Future of recruiting

Obituary: The Death of Transactional Recruiting

LinkedIn and the latest HR technology offerings are killing the transactional recruiter.

This is a good thing.

What is transactional recruiting?

I contend there are two employment markets. The first offers active candidates ill-defined lateral transfers -- aka jobs. People interested in these types of jobs represent only about 15% of the total talent market for any class of job. Due to the lack of clarification around real job needs, people taking these jobs are more disengaged and, as a result, underperform and have more turnover.

LinkedIn is automating just about everything needed to bring active candidates together with open job requisitions without a middleman. This is called disintermediation or now known as the Uberization of traditional business process. In a few years this will relegate recruiters who work in this market to mere cogs in the hiring process.

Filling jobs this way is called transactional recruiting. Technological advances are reducing the need for recruiters to engage with candidates other than as customer service agents. The trend will be that those recruiters who remain in this role will handle ever increasing requisitions and spend far less time advising and counseling hiring managers and candidates.

The consultative recruiting process is winning over

The second employment market targets the 85% of the talent market who are interested in meaningful career moves. People in this group are largely passive candidates and the best active candidates. A career move is defined as a job switch that offers the person a minimum 30% non-monetary increase. This is the sum of job stretch, faster job growth and a richer mix of more satisfying work. People taking career moves tend to have increased performance, higher job satisfaction and engagement and, as a result, less turnover.
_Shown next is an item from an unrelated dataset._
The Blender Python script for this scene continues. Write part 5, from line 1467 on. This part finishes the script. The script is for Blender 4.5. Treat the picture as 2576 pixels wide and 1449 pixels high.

Matching top performing candidates with career opportunities requires superior consultative recruiting skills. This is comparable to solution selling involving discovery, needs analysis and the crafting of custom solutions that result in a win-win for both the candidate and the hiring manager.

Offering candidates career moves rather than lateral transfers offers companies an opportunity to raise the talent level of every person hired, increase on-the-job performance, improve job satisfaction and reduce turnover. Skilled consultative recruiters are essential for achieving these important strategic objectives.

Here are some things you can do on your next search project to test this consultative recruiting process out.

Testing the Impact of Shifting to a Consultative Recruiting Model

1. Define the actual work, not the skills needed to do the work.

The recruiter and hiring manager both need to understand what the person in the job will actually do. Creating 5-6 SMARTe tasks is one way to prepare these types of performance-based job descriptions. The difference between this job and what the candidate is now doing represents the career move.

2. Slow down – it’s about time.

It takes hours spread out over weeks for a top person to learn enough about a job opening to determine if it represents a career move and is worth changing positions. To start the process when contacting passive candidates, don’t sell the job, sell a 10-minute discussion to see if one of your openings has the potential to represent a career move. This takes the pressure off and leads to a more open and natural career conversation.

3. Add an exploratory phone conversation with the hiring manager.

The best people want to talk to the hiring manager before they’ll agree to become candidates. Hiring managers interested in hiring the best are always willing to add this step into the process. The objective of the call is to mutually share information about the job and the person’s background to determine if it could represent a career move.

4. Determine or create the career move possibility.

You need to use a Performance-based Interview to determine the difference between the candidate’s past accomplishments and your actual job needs. This is how you determine if your opening represents a 30% non-monetary increase.

5. Test the offer – it’s not about the money.

Before you make the formal offer ask your candidate to put the compensation package in the parking lot. Then ask the person to tell you why he or she believes the job represents a career move. If the answer is not convincing, you’re hiring the wrong person.

Once you use this consultative approach a few times just compare the quality of the candidates at the top of the funnel and the finalists at the bottom to those found using the more traditional transactional process. A consultative recruiting process is not about reducing costs or hiring people more quickly. It’s about hiring the best people. Slowly.